An earthquake deep below the mountains of southwestern Oregon could shake up what seismologists know about the types of earthquakes likely to strike in the region, the Mail Tribune reports today. It wasn't the size of the quake, but rather the depth that caught the attention of scientists.
The magnitude 4.1 earthquake was recorded at 1:52 a.m. Thursday in the mountains 30 miles northwest of Grants Pass near the Josephine-Curry county line, according to the U.S. Geological Survey. It happened about 24 miles below the Earth's surface and resulted from the Juan de Fuca plate, a vast slab of basalt on the ocean floor, sliding beneath the North American continental plate, then breaking deep underneath the Earth's surface.

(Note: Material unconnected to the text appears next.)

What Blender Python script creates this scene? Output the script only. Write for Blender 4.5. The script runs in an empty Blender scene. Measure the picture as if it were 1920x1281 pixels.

"It's the only one of this kind recorded within miles of that location since 1833," Ian Madin, chief scientist at Oregon's Department of Geology and Mineral Industries, told the newspaper.
No major damage was reported. Safeguard your property from earthquake damage with information from the Institute for Business & Home Safety.
More than 130 people reported feeling this quake on Pacific Northwest Seismograph Network's "Did you feel it?" Web page, according to the newspaper. The bulk of the reports came from Grants Pass, the population center closest to the quake. But the reports of strongest shaking came from the coast in Gold Beach, Agness and Coquille.
"When the source is that far down, it affects a fairly large area and the effect can feel much the same over the whole large area," Bill Steele, a seismologist at the seismograph network's University of Washington office, told the newspaper.
In the Puget Sound, deep earthquakes caused the 6.8 magnitude Nisqually quake in 2001, which resulted in $4 billion worth of damage.
"People had speculated whether that could happen under Oregon," Madin said. "There haven't been well-documented instances, but this could be one."
Scientists might argue about this quake for years, even though it had little effect on people, he said.
"Don't worry about this one," Madin said. "Think of the big Cascadia zone one."
A report prepared last year on the potential for deep earthquakes along the Cascadia subduction zone, a long fault in the ocean floor that separates the Juan de Fuca and North America plates and runs from British Columbia to Northern California, used Beaverton as the most likely location for a massive quake in Oregon.
"There's a higher probability there," said Steele, one of the participants in the Cascadia Region Earthquake Workgroup, which produced the report. "But all of Oregon is earthquake country."